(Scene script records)
------------------------------------------------------------------------
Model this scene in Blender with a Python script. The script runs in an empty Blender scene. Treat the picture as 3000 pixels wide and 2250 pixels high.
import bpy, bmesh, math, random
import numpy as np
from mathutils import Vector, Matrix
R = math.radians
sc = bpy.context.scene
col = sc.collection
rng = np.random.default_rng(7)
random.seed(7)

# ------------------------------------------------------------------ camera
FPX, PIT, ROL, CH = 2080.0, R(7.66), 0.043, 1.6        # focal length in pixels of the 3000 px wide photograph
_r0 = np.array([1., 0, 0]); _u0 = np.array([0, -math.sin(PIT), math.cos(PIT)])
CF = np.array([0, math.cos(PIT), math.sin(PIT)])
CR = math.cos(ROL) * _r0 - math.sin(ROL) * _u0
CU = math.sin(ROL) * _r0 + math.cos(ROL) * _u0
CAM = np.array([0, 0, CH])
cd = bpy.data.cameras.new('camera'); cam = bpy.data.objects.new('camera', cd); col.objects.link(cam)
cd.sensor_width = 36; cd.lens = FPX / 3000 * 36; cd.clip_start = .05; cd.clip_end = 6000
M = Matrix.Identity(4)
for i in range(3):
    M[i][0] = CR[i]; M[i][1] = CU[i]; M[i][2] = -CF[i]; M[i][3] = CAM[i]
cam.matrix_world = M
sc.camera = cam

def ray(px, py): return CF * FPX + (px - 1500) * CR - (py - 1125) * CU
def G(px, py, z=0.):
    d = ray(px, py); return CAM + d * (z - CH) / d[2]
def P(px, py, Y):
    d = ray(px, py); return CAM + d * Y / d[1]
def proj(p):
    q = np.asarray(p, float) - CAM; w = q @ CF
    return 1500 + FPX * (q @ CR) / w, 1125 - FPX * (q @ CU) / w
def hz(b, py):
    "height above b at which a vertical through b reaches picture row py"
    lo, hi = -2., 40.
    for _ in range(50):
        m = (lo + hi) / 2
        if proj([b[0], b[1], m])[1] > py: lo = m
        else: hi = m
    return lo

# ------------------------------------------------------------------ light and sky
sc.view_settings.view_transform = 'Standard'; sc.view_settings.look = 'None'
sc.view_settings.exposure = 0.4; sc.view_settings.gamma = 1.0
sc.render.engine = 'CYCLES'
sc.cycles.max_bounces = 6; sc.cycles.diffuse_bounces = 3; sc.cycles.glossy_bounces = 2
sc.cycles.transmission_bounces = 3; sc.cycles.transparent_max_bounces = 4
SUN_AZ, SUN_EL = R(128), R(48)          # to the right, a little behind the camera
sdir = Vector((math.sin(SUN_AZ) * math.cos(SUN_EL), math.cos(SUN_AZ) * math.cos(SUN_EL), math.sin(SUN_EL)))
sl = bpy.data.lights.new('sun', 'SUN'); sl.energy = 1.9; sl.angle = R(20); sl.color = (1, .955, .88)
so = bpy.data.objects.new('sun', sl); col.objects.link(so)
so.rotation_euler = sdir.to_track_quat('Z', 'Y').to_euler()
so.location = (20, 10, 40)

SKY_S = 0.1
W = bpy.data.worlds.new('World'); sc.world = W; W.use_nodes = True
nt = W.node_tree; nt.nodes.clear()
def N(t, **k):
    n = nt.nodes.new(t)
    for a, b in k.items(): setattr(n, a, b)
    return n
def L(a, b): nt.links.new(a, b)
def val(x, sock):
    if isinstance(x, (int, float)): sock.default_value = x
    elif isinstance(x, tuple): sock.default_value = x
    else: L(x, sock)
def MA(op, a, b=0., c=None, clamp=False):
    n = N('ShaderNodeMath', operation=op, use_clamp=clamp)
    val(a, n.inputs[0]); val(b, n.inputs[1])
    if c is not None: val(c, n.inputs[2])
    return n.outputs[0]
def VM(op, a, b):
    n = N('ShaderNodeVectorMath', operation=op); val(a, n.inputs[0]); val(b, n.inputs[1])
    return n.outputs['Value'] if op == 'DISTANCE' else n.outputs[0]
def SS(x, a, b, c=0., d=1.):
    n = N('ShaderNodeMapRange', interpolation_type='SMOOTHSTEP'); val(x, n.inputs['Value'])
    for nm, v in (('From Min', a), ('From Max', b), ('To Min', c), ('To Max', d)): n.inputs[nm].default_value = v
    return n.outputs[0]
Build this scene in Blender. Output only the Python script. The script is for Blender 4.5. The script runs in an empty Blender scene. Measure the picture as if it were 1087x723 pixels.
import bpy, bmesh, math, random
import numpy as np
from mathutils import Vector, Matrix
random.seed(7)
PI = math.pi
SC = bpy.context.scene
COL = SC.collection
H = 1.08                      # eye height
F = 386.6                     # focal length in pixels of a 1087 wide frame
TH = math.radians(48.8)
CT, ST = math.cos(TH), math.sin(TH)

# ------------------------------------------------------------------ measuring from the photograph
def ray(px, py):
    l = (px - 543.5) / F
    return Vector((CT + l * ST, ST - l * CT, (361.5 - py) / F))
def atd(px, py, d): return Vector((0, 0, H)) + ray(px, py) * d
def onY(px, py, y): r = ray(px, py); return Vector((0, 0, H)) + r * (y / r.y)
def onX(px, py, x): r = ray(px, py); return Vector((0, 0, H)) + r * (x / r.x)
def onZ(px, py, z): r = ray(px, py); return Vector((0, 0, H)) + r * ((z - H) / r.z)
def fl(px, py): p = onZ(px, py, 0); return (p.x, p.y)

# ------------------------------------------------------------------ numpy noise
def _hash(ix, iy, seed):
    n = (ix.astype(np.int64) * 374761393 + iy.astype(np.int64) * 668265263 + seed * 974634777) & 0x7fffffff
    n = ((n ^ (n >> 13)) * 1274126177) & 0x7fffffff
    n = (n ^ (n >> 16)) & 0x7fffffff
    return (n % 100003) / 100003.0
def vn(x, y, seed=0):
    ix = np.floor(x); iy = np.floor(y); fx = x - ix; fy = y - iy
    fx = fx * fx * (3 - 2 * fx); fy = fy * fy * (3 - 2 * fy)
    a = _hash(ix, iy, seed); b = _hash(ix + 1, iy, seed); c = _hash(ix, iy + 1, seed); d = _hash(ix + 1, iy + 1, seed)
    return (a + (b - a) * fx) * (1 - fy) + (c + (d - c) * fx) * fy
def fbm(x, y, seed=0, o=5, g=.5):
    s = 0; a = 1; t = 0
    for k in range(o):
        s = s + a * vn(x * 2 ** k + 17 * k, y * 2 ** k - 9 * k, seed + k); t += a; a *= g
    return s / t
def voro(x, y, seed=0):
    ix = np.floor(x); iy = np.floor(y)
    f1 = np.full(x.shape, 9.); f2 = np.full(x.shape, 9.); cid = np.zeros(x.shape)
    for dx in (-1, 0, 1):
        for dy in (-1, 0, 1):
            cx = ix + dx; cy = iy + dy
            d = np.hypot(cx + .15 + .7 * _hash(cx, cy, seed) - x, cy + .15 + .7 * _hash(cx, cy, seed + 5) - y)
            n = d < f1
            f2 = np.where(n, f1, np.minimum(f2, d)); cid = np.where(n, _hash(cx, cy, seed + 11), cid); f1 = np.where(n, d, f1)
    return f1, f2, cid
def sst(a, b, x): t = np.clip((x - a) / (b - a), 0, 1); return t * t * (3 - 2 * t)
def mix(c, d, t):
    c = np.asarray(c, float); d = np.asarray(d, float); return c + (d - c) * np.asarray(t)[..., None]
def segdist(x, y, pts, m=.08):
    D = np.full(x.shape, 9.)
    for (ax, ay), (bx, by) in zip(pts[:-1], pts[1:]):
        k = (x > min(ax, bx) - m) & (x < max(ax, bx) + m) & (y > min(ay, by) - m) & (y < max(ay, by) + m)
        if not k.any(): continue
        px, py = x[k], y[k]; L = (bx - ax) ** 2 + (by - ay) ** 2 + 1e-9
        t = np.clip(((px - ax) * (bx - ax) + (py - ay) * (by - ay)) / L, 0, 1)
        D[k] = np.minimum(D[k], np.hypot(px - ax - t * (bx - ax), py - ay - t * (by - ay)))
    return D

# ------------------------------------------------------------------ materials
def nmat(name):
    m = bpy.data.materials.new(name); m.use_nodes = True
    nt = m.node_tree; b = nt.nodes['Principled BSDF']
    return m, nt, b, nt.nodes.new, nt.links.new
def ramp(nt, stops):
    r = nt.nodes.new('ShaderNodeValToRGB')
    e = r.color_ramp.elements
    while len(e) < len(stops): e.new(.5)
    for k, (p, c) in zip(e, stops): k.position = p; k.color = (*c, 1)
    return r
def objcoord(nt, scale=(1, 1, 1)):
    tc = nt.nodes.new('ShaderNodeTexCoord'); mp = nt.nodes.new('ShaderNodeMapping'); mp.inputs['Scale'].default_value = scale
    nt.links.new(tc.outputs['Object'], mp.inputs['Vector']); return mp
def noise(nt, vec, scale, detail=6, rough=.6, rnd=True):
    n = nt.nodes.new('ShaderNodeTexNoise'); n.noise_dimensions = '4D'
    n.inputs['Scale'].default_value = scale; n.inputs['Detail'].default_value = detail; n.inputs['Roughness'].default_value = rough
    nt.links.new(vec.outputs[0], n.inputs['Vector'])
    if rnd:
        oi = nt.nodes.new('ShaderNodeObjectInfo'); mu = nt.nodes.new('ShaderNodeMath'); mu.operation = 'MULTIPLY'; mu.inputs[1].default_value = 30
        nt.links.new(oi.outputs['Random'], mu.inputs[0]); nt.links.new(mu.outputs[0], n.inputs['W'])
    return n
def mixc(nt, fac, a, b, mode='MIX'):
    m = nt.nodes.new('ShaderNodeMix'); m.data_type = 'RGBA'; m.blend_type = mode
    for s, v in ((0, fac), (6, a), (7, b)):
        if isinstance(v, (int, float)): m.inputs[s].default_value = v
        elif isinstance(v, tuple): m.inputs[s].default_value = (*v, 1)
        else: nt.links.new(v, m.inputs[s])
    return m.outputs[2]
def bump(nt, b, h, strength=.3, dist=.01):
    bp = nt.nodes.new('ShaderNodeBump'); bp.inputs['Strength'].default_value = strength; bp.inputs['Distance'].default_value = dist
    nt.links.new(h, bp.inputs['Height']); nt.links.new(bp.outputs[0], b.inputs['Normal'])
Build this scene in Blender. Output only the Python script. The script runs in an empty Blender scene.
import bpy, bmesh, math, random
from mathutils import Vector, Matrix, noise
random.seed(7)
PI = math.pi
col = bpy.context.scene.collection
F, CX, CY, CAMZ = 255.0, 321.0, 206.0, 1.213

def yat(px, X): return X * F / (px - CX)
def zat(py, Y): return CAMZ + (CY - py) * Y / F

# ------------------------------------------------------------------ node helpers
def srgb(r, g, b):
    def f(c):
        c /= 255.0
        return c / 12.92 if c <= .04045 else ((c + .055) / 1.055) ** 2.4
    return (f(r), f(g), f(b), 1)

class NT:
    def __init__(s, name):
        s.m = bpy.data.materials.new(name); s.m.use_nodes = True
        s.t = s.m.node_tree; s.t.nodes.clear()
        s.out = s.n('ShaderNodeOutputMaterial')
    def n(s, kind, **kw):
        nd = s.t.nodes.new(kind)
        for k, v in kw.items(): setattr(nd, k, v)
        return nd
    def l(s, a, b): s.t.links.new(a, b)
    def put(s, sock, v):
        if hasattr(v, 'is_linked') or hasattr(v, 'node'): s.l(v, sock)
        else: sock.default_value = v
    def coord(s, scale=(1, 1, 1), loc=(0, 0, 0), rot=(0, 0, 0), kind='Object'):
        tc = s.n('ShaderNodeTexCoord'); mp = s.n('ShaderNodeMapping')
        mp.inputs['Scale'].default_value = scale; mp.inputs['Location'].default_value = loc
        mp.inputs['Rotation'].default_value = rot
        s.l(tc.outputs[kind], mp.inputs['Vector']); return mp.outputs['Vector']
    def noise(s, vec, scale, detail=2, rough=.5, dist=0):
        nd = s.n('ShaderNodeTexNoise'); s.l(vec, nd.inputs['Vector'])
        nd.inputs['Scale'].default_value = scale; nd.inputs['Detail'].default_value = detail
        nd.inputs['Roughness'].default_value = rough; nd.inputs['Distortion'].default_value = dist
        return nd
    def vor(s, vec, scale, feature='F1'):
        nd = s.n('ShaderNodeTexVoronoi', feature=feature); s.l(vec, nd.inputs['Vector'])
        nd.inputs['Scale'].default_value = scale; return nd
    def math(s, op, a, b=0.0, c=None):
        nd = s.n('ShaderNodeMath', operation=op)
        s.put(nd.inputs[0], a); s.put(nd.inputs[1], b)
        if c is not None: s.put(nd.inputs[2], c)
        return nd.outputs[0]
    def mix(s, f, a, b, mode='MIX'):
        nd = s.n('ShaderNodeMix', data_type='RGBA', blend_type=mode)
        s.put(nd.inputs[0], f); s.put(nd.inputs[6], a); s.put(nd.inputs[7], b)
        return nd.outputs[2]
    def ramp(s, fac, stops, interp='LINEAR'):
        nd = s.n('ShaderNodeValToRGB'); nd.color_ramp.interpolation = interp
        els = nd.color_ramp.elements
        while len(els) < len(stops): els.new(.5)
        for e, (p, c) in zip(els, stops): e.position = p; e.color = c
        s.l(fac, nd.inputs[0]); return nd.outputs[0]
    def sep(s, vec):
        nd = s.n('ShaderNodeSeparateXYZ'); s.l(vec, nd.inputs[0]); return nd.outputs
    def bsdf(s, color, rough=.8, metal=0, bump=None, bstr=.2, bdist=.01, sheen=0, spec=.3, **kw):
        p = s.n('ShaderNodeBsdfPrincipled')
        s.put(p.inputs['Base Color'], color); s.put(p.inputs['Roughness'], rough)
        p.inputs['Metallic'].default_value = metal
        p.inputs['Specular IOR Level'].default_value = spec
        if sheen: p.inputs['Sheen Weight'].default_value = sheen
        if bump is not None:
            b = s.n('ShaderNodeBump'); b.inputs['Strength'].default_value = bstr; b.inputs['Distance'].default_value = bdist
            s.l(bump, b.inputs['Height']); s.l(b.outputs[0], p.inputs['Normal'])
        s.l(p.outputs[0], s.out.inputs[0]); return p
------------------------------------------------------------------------
- **Aim**
Give the number of lines in the records that contain the string "only", and nothing besides.

- **Written answer**
2